Effect of isothermal multidirectional compression on microstructure and mechanical properties of Al–Zn–Mg–Cu–Zr alloy with minor Sc addition

Abstract

Sc microalloying and isothermal multidirectional compression (IMC) are important methods to refine grains and improve the mechanical properties of Al–Zn–Mg–Cu–Zr alloys. Herein, EBSD, SAXS and TEM have been carried out to investigate the effect of IMC and minor Sc on the microstructure, especially for grain boundary wetting, and mechanical properties of aged Al–Zn–Mg–Cu–Zr alloys by melting and hot compression process parameter optimization. The results show that the strength and plasticity can be obviously improved simultaneously by minor Sc addition and IMC. Especially, stripy GBs (one kind of typical GB complexion) have been widely observed for alloy samples after microalloying Sc and IMC, which indicates the occurrence of GB wetting for Al–Zn–Mg–Cu–Zr alloy. And the GB wetting degree gradually increases for alloys with only microalloying Sc, only IMC and (microalloying Sc + IMC).

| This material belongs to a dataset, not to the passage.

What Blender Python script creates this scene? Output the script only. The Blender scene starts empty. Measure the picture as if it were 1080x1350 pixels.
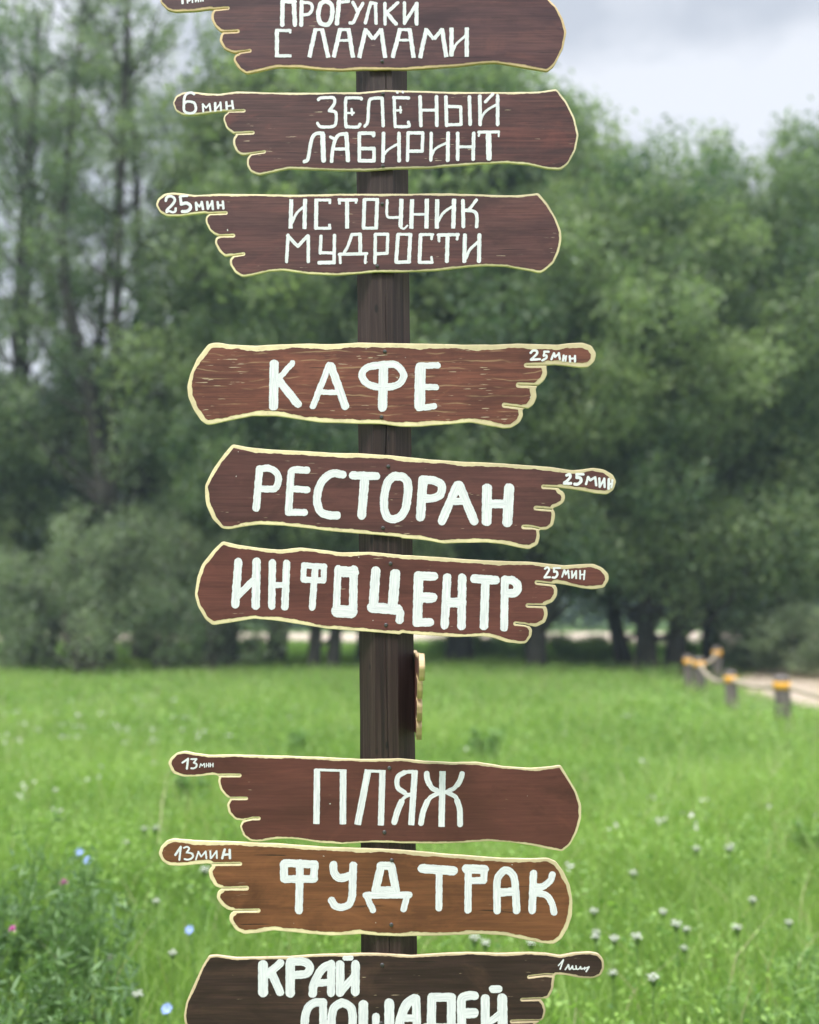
import bpy, bmesh, math, random
import numpy as np
from mathutils import Vector

scene = bpy.context.scene
col = scene.collection
R = math.radians

# ------------------------------------------------------------------ camera
CAM_H = 1.6
FPX = 1200.0                      # focal length in pixels of the 1080 x 1350 photograph
PITCH = math.atan(125.0 / FPX)
cam_d = bpy.data.cameras.new("camera")
cam = bpy.data.objects.new("camera", cam_d)
col.objects.link(cam)
cam.location = (0, 0, CAM_H)
cam.rotation_euler = (R(90) + PITCH, 0, 0)
cam_d.sensor_fit = 'VERTICAL'
cam_d.sensor_height = 36
cam_d.sensor_width = 36
cam_d.lens = 36 * FPX / 1350
cam_d.clip_start = 0.05
cam_d.clip_end = 900
cam_d.dof.use_dof = True
cam_d.dof.focus_distance = 1.72
cam_d.dof.aperture_fstop = 1.85
scene.camera = cam

# ------------------------------------------------------------------ sky and sun
SUN_EL, SUN_AZ = R(58), R(215)     # azimuth clockwise from +Y
world = bpy.data.worlds.new("World")
scene.world = world
world.use_nodes = True
wn, wl = world.node_tree.nodes, world.node_tree.links
wn.clear()
wo = wn.new('ShaderNodeOutputWorld')
sky = wn.new('ShaderNodeTexSky')
sky.sky_type = 'NISHITA'
sky.sun_disc = False
sky.sun_elevation = SUN_EL
sky.sun_rotation = SUN_AZ
bg = wn.new('ShaderNodeBackground')
bg.inputs['Strength'].default_value = 0.05
wl.new(sky.outputs[0], bg.inputs['Color'])
tc = wn.new('ShaderNodeTexCoord')
mp = wn.new('ShaderNodeMapping')
mp.inputs['Scale'].default_value = (1.0, 1.0, 1.9)
mp.inputs['Location'].default_value = (0.35, 0.2, 0.1)
wl.new(tc.outputs['Generated'], mp.inputs['Vector'])
n1 = wn.new('ShaderNodeTexNoise')
n1.inputs['Scale'].default_value = 3.2
n1.inputs['Detail'].default_value = 7
n1.inputs['Roughness'].default_value = 0.52
wl.new(mp.outputs[0], n1.inputs['Vector'])
cov = wn.new('ShaderNodeMapRange')           # cloud cover
cov.inputs['From Min'].default_value = 0.12
cov.inputs['From Max'].default_value = 0.42
wl.new(n1.outputs['Fac'], cov.inputs['Value'])
n2 = wn.new('ShaderNodeTexNoise')
n2.inputs['Scale'].default_value = 4.5
n2.inputs['Detail'].default_value = 6
mp2 = wn.new('ShaderNodeMapping')
mp2.inputs['Scale'].default_value = (1.0, 1.0, 2.2)
mp2.inputs['Location'].default_value = (4.1, 1.3, 7.2)
wl.new(tc.outputs['Generated'], mp2.inputs['Vector'])
wl.new(mp2.outputs[0], n2.inputs['Vector'])
rmp = wn.new('ShaderNodeValToRGB')           # cloud tone: grey bellies to white tops
rmp.color_ramp.elements[0].position = 0.40
rmp.color_ramp.elements[0].color = (0.335, 0.362, 0.415, 1)
rmp.color_ramp.elements[1].position = 0.58
rmp.color_ramp.elements[1].color = (0.48, 0.50, 0.545, 1)
wl.new(n2.outputs['Fac'], rmp.inputs['Fac'])
sep = wn.new('ShaderNodeSeparateXYZ')
wl.new(tc.outputs['Generated'], sep.inputs[0])
zr = wn.new('ShaderNodeMapRange')            # an overcast sky is about three times as bright overhead
zr.inputs['From Min'].default_value = 0.60
zr.inputs['From Max'].default_value = 1.0
zr.inputs['To Min'].default_value = 0.95
zr.inputs['To Max'].default_value = 7.5
wl.new(sep.outputs['Z'], zr.inputs['Value'])
bg2 = wn.new('ShaderNodeBackground')
wl.new(rmp.outputs['Color'], bg2.inputs['Color'])
wl.new(zr.outputs[0], bg2.inputs['Strength'])
mx = wn.new('ShaderNodeMixShader')
wl.new(cov.outputs[0], mx.inputs['Fac'])
wl.new(bg.outputs[0], mx.inputs[1])
wl.new(bg2.outputs[0], mx.inputs[2])
wl.new(mx.outputs[0], wo.inputs['Surface'])

sun_d = bpy.data.lights.new("sun", 'SUN')
sun_d.energy = 1.5
sun_d.angle = R(12)
sun_d.color = (1.0, 0.95, 0.86)
sun = bpy.data.objects.new("sun", sun_d)
col.objects.link(sun)
sd = Vector((math.sin(SUN_AZ) * math.cos(SUN_EL), math.cos(SUN_AZ) * math.cos(SUN_EL), math.sin(SUN_EL)))
sun.rotation_euler = sd.to_track_quat('Z', 'Y').to_euler()
sun.location = (0, 0, 30)

scene.view_settings.view_transform = 'Standard'
scene.view_settings.look = 'None'
scene.view_settings.gamma = 1
scene.view_settings.exposure = 0.95
scene.render.resolution_x = 819
scene.render.resolution_y = 1024


# ------------------------------------------------------------------ helpers
def ray(px, py):
    u = (px - 540.0) / FPX
    v = (675.0 - py) / FPX
    c, s = math.cos(PITCH), math.sin(PITCH)
    return u, c - v * s, s + v * c


def on_plane(px, py, Y):
    """photo pixel -> point on the upright plane y = Y"""
    x, y, z = ray(px, py)
    t = Y / y
    return x * t, Y, CAM_H + z * t


def on_ground(px, py, z=0.0):
    x, y, zz = ray(px, py)
    t = (z - CAM_H) / zz
    return x * t, y * t, z


def tag(o, label=None, cat=None, group=None, kind=None):
    if label: o['label'] = label
    if cat: o['category'] = cat
    if group: o['group'] = group
    if kind: o['kind'] = kind
    return o


def empty(name, loc=(0, 0, 0)):
    o = bpy.data.objects.new(name, None)
    o.empty_display_size = 0.2
    col.objects.link(o)
    o.location = loc
    return o


def mesh_obj(name, verts, faces, mat, parent=None, loc=None, smooth=False, attrs=None):
    me = bpy.data.meshes.new(name)
    me.from_pydata([tuple(v) for v in verts], [], [tuple(f) for f in faces])
    me.materials.append(mat)
    if smooth:
        me.polygons.foreach_set('use_smooth', [True] * len(me.polygons))
    if attrs:
        for an, (typ, data) in attrs.items():
            a = me.attributes.new(an, typ, 'POINT')
            a.data.foreach_set('vector' if typ == 'FLOAT_VECTOR' else 'value', np.asarray(data, dtype=np.float32).ravel())
    me.update()
    o = bpy.data.objects.new(name, me)
    col.objects.link(o)
    if parent: o.parent = parent
    if loc: o.location = loc
    return o


def np_mesh(name, V, loops, starts, totals, mat, tone=None):
    """fast mesh from numpy arrays"""
    me = bpy.data.meshes.new(name)
    me.vertices.add(len(V))
    me.vertices.foreach_set('co', V.astype(np.float32).ravel())
    me.loops.add(len(loops))
    me.loops.foreach_set('vertex_index', loops.astype(np.int32))
    me.polygons.add(len(starts))
    me.polygons.foreach_set('loop_start', starts.astype(np.int32))
    try:
        me.polygons.foreach_set('loop_total', totals.astype(np.int32))
    except Exception:
        pass
    me.update(calc_edges=True)
    me.materials.append(mat)
    if tone is not None:
        a = me.attributes.new('tone', 'FLOAT', 'POINT')
        a.data.foreach_set('value', tone.astype(np.float32))
    return me


def quads_mesh(name, Q, mat, tone=None):
    """Q: (n,4,3)"""
    n = len(Q)
    return np_mesh(name, Q.reshape(-1, 3), np.arange(n * 4), np.arange(n) * 4, np.full(n, 4), mat,
                   None if tone is None else np.repeat(tone, 4))


def link_mesh(name, me, parent=None):
    o = bpy.data.objects.new(name, me)
    col.objects.link(o)
    if parent: o.parent = parent
    return o


class Tubes:
    def __init__(self):
        self.v, self.f = [], []

    def add(self, pts, radii, n=7, cap=True):
        pts = [Vector(p) for p in pts]
        base = len(self.v)
        for i, p in enumerate(pts):
            a = pts[max(i - 1, 0)]
            b = pts[min(i + 1, len(pts) - 1)]
            t = (b - a).normalized()
            ref = Vector((1, 0, 0)) if abs(t.x) < 0.8 else Vector((0, 1, 0))
            x = t.cross(ref).normalized()
            y = t.cross(x)
            for k in range(n):
                an = 2 * math.pi * k / n
                self.v.append(tuple(p + (x * math.cos(an) + y * math.sin(an)) * radii[i]))
        for i in range(len(pts) - 1):
            for k in range(n):
                a = base + i * n + k
                b = base + i * n + (k + 1) % n
                self.f.append((a, b, b + n, a + n))
        if cap:
            self.f.append(tuple(base + k for k in range(n))[::-1])
            self.f.append(tuple(base + (len(pts) - 1) * n + k for k in range(n)))

    def build(self, name, mat, parent=None, smooth=True):
        return mesh_obj(name, self.v, self.f, mat, parent, smooth=smooth)


# ------------------------------------------------------------------ materials
def new_mat(name):
    m = bpy.data.materials.new(name)
    m.use_nodes = True
    nt = m.node_tree
    b = nt.nodes['Principled BSDF']
    return m, nt.nodes, nt.links, b


def node(ns, t, **kw):
    n = ns.new(t)
    for k, v in kw.items():
        if k in n.inputs:
            n.inputs[k].default_value = v
        else:
            setattr(n, k, v)
    return n


def mixc(ns, ls, fac, a, b, blend='MIX'):
    n = ns.new('ShaderNodeMix')
    n.data_type = 'RGBA'
    n.blend_type = blend
    for sock, val in ((n.inputs[0], fac), (n.inputs[6], a), (n.inputs[7], b)):
        if hasattr(val, 'is_output') or hasattr(val, 'links'):
            ls.new(val, sock)
        elif isinstance(val, (int, float)):
            sock.default_value = val
        else:
            sock.default_value = (*val, 1) if len(val) == 3 else val
    return n.outputs[2]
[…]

Combined with GB wetting, the formation of Al3(Sc, Zr) due to Sc addition could inhibit the motion of dislocation and grain boundary, which promotes formation and inhibit growth of recrystallized grains, leading to further grain refinement. Besides, GB wetting degree would affect the precipitate distribution, especially for grain boundary precipitates. Also, GB wetting probably promote grain bridging, which is beneficial to improve the yield strength and ductility of Al–Zn–Mg–Cu–Zr alloys. The concurrent effect of grain refinement, the precipitate including finer Al3(Sc, Zr) particles, dislocation strengthening and grain bridging contribute to the simultaneous improvement of the strength and ductility of Al–Zn–Mg–Cu–Zr alloys under IMC and Sc. This study provides a new understanding on microalloying Sc combined with IMC on the microstructure and properties of Al–Zn–Mg–Cu–Zr alloys.